(begin)

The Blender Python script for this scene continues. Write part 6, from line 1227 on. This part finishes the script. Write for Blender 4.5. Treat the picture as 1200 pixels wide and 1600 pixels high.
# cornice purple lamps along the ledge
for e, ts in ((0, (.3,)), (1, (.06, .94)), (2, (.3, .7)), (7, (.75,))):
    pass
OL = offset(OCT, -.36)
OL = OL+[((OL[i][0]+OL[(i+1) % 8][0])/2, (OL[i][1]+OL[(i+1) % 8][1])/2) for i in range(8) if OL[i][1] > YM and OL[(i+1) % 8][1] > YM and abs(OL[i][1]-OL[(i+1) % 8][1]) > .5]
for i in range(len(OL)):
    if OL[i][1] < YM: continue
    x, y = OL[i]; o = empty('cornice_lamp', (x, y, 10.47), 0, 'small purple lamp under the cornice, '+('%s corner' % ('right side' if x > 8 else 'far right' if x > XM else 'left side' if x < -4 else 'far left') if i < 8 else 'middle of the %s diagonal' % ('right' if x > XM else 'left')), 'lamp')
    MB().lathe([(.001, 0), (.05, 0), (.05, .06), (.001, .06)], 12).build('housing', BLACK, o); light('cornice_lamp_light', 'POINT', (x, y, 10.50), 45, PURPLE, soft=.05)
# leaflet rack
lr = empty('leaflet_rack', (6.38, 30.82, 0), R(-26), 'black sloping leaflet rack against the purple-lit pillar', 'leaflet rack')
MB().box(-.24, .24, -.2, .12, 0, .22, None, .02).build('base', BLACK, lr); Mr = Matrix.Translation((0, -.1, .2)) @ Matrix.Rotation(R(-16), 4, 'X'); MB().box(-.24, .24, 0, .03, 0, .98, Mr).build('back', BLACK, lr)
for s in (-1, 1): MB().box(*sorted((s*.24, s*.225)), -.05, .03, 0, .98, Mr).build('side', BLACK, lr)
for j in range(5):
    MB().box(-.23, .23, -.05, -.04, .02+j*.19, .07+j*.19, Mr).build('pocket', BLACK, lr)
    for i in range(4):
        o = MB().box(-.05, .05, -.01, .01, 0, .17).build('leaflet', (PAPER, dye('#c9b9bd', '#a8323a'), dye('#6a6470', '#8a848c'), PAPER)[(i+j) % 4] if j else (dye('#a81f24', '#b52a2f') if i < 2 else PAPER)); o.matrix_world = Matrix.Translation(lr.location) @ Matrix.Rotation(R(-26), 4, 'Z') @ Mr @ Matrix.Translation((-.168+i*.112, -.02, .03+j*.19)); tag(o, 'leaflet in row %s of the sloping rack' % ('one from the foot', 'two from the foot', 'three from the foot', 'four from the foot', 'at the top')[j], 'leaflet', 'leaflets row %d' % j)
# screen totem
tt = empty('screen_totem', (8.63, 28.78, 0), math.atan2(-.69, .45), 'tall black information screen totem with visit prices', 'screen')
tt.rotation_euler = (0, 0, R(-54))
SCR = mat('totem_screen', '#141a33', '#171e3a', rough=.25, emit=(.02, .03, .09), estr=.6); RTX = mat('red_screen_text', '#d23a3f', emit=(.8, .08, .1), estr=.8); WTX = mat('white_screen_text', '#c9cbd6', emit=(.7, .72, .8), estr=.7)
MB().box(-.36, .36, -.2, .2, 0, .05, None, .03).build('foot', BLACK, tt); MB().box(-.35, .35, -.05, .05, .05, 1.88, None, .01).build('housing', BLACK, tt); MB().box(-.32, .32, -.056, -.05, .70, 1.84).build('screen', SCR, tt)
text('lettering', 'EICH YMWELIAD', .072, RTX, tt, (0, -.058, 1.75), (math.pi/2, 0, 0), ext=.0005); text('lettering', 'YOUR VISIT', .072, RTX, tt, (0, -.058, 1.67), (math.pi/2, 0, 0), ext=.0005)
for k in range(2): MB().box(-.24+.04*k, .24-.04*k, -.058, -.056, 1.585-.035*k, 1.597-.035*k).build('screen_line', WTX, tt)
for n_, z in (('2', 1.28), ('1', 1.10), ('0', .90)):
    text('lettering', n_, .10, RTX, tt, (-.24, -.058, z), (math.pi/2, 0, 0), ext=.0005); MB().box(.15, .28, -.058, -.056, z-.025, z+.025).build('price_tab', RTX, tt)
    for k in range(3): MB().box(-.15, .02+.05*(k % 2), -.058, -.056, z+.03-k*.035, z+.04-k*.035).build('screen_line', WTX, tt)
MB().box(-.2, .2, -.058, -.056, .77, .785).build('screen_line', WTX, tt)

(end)

> WHAT TO WORK ON: Output the listing above word for word.

> CORRECT RESPONSE:
The Blender Python script for this scene continues. Write part 6, from line 1227 on. This part finishes the script. Write for Blender 4.5. Treat the picture as 1200 pixels wide and 1600 pixels high.
# cornice purple lamps along the ledge
for e, ts in ((0, (.3,)), (1, (.06, .94)), (2, (.3, .7)), (7, (.75,))):
    pass
OL = offset(OCT, -.36)
OL = OL+[((OL[i][0]+OL[(i+1) % 8][0])/2, (OL[i][1]+OL[(i+1) % 8][1])/2) for i in range(8) if OL[i][1] > YM and OL[(i+1) % 8][1] > YM and abs(OL[i][1]-OL[(i+1) % 8][1]) > .5]
for i in range(len(OL)):
    if OL[i][1] < YM: continue
    x, y = OL[i]; o = empty('cornice_lamp', (x, y, 10.47), 0, 'small purple lamp under the cornice, '+('%s corner' % ('right side' if x > 8 else 'far right' if x > XM else 'left side' if x < -4 else 'far left') if i < 8 else 'middle of the %s diagonal' % ('right' if x > XM else 'left')), 'lamp')
    MB().lathe([(.001, 0), (.05, 0), (.05, .06), (.001, .06)], 12).build('housing', BLACK, o); light('cornice_lamp_light', 'POINT', (x, y, 10.50), 45, PURPLE, soft=.05)
# leaflet rack
lr = empty('leaflet_rack', (6.38, 30.82, 0), R(-26), 'black sloping leaflet rack against the purple-lit pillar', 'leaflet rack')
MB().box(-.24, .24, -.2, .12, 0, .22, None, .02).build('base', BLACK, lr); Mr = Matrix.Translation((0, -.1, .2)) @ Matrix.Rotation(R(-16), 4, 'X'); MB().box(-.24, .24, 0, .03, 0, .98, Mr).build('back', BLACK, lr)
for s in (-1, 1): MB().box(*sorted((s*.24, s*.225)), -.05, .03, 0, .98, Mr).build('side', BLACK, lr)
for j in range(5):
    MB().box(-.23, .23, -.05, -.04, .02+j*.19, .07+j*.19, Mr).build('pocket', BLACK, lr)
    for i in range(4):
        o = MB().box(-.05, .05, -.01, .01, 0, .17).build('leaflet', (PAPER, dye('#c9b9bd', '#a8323a'), dye('#6a6470', '#8a848c'), PAPER)[(i+j) % 4] if j else (dye('#a81f24', '#b52a2f') if i < 2 else PAPER)); o.matrix_world = Matrix.Translation(lr.location) @ Matrix.Rotation(R(-26), 4, 'Z') @ Mr @ Matrix.Translation((-.168+i*.112, -.02, .03+j*.19)); tag(o, 'leaflet in row %s of the sloping rack' % ('one from the foot', 'two from the foot', 'three from the foot', 'four from the foot', 'at the top')[j], 'leaflet', 'leaflets row %d' % j)
# screen totem
tt = empty('screen_totem', (8.63, 28.78, 0), math.atan2(-.69, .45), 'tall black information screen totem with visit prices', 'screen')
tt.rotation_euler = (0, 0, R(-54))
SCR = mat('totem_screen', '#141a33', '#171e3a', rough=.25, emit=(.02, .03, .09), estr=.6); RTX = mat('red_screen_text', '#d23a3f', emit=(.8, .08, .1), estr=.8); WTX = mat('white_screen_text', '#c9cbd6', emit=(.7, .72, .8), estr=.7)
MB().box(-.36, .36, -.2, .2, 0, .05, None, .03).build('foot', BLACK, tt); MB().box(-.35, .35, -.05, .05, .05, 1.88, None, .01).build('housing', BLACK, tt); MB().box(-.32, .32, -.056, -.05, .70, 1.84).build('screen', SCR, tt)
text('lettering', 'EICH YMWELIAD', .072, RTX, tt, (0, -.058, 1.75), (math.pi/2, 0, 0), ext=.0005); text('lettering', 'YOUR VISIT', .072, RTX, tt, (0, -.058, 1.67), (math.pi/2, 0, 0), ext=.0005)
for k in range(2): MB().box(-.24+.04*k, .24-.04*k, -.058, -.056, 1.585-.035*k, 1.597-.035*k).build('screen_line', WTX, tt)
for n_, z in (('2', 1.28), ('1', 1.10), ('0', .90)):
    text('lettering', n_, .10, RTX, tt, (-.24, -.058, z), (math.pi/2, 0, 0), ext=.0005); MB().box(.15, .28, -.058, -.056, z-.025, z+.025).build('price_tab', RTX, tt)
    for k in range(3): MB().box(-.15, .02+.05*(k % 2), -.058, -.056, z+.03-k*.035, z+.04-k*.035).build('screen_line', WTX, tt)
MB().box(-.2, .2, -.058, -.056, .77, .785).build('screen_line', WTX, tt)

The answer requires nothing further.